Ma su questa vicenda le tre sigle sindacali più importanti sono compatte? Ad esempio, convince la posizione di Landini e della CGIL?
“A noi convince la nostra posizione”, risponde il segretario Uliano. “Landini già all’epoca di Marchionne non vide chiaro e, se non fosse stato per noi, l’allora Fca avrebbe già chiuso da anni. Oggi è necessario un piano industriale serio che sostenga a livello europeo la transizione del settore. È inutile, dopo che le aziende hanno investito miliardi di euro, chiedere di fare marcia indietro sull’elettrico, forse sarebbe utile parlare di neutralità tecnologica sul fronte della transizione green della mobilità, ma poco cambia. Piuttosto quello che servirebbe è la modifica del regolamento (UE) 2019/631 per quanto riguarda il rafforzamento dei livelli di prestazione in materia di emissioni di CO2 delle autovetture nuove e dei veicoli commerciali leggeri nuovi per evitare il completo collasso delle aziende europee. Conseguentemente sono indispensabili politiche industriali che mirino non solo a finanziare l’acquisto delle auto ecologiche, ma finanzino la riconversione dell’intera filiera dell’auto investendo anche sulla formazione di nuove competenze e robusti ammortizzatori per gestire la fase di riconversione”.
Guarino: “Servirà il lume della politica”

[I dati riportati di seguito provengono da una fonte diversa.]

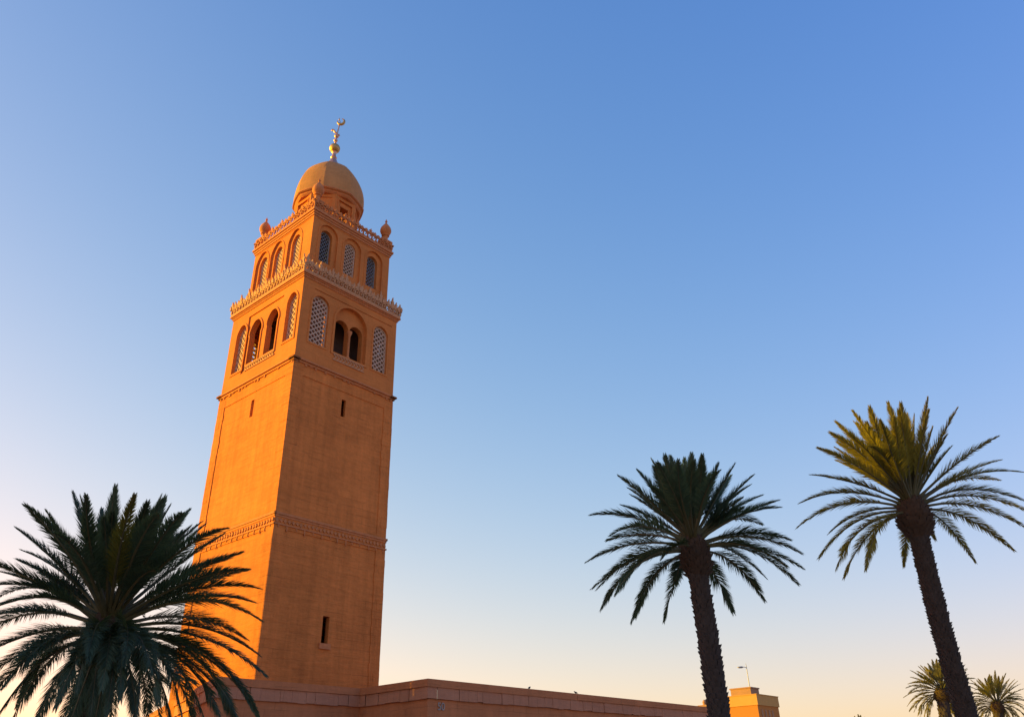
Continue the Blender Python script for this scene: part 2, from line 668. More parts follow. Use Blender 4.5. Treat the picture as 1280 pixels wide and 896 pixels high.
# roof slab of the storey
wallm.box((-S1 + .02, -S1 * ASP + .02, Z1b - .25), (S1 - .02, S1 * ASP - .02, Z1b - .02))
recalc(wallm.build('belfry_wall', M['tower_fine'], TW))
for (f, mp, t, d, z0, z1) in columns:
    c = MB()
    x, y, _ = mp(t, 0, d)
    c.lathe((x, y, 0), [(.13, z0), (.13, z0 + .1), (.075, z0 + .16), (.07, z1 - .2), (.09, z1 - .17), (.08, z1 - .14), (.15, z1 + .02), (.16, z1 + .12)], 14)
    autosmooth(recalc(c.build('column', M['trim'], TW)))
for (f, mp, rc, d) in frets:
    c = MB()
    (t0, z0), (_, _), (t1, z1), _ = rc
    e = .06
    c.extr(mp, rect(t0, t1, z0, z0 + .045), d - .1, d + e)
    c.extr(mp, rect(t0, t1, z1 - .045, z1), d - .1, d + e)
    n = int((t1 - t0) / .21)
    for k in range(n):
        a = t0 + (k + .08) * (t1 - t0) / n
        b = t0 + (k + .92) * (t1 - t0) / n
        zm = (z0 + z1) / 2
        c.bar(mp, (a, z0 + .04), (b, zm), .05, d - .06, d + e - .01)
        c.bar(mp, (b, zm + .01), (a, z1 - .04), .05, d - .06, d + e - .01)
    if f % 2:
        c.panel(mp, rc, [], d - .055)
    recalc(c.build('fretwork_panel', M['pale'], TW))

# dark core added inside the hollow storeys to stop sunlight and darken the openings
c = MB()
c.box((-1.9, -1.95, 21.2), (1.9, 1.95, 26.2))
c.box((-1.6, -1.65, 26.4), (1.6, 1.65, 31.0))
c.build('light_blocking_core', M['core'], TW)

# --- cornice + cresting of the belfry
def cornice(name, s, steps, mat):
    c = MB()
    for i, (z0, z1, o) in enumerate(steps):
        c.box((-s - o, -s * ASP - o, z0), (s + o, s * ASP + o, z1 - .002))
    return c.build(name, mat, TW)


cornice('cornice', S1, [(26.42, 26.52, .05), (26.52, 26.60, .10), (26.60, 26.70, .17)], M['trim'])


def leaf2d(tc, z, wd, ht, lean=0.0):
    pr = [(-.5, 0), (.5, 0), (.34, .3), (.62, .52), (.42, .62), (.2, .55), (.16, .8), (0, 1), (-.16, .8), (-.2, .55), (-.42, .62), (-.62, .52), (-.34, .3)]
    return [(tc + x * wd + lean * y * ht, z + y * ht) for x, y in pr]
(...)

Serve la mano ferma della politica a questo punto che intervenga per scongiurare il collasso dell’automotive italiano da sempre fiore all’occhiello mondiale. “Siamo convinti -dice Aniello Guarino – che servirà il lume della politica: le istituzioni e la politica tutta devono comprendere la necessità di una messa a disposizione del settore automotive, non serve gridare alle orecchie dell’imprenditore per giustificare le proprie mancanze, serve invece la più forte azione diplomatica messa in campo dal governo italiano per
salvaguardare l’intero settore italiano”. “C’è bisogno – secondo Guarino – che incalzi Stellantis e gli imprenditori affinché si crei un accordo di programma che salvaguardi il 4% del PIL italiano e il 14% in Campania e accompagni la transizione all’elettrico”. Su questo i sindacati sono compatti: “Pomigliano non si tocca”. Al termine della “notte”, Stellantis Pomigliano potrà essere ancora il faro dell’industria delle auto di tutto il Mezzogiorno.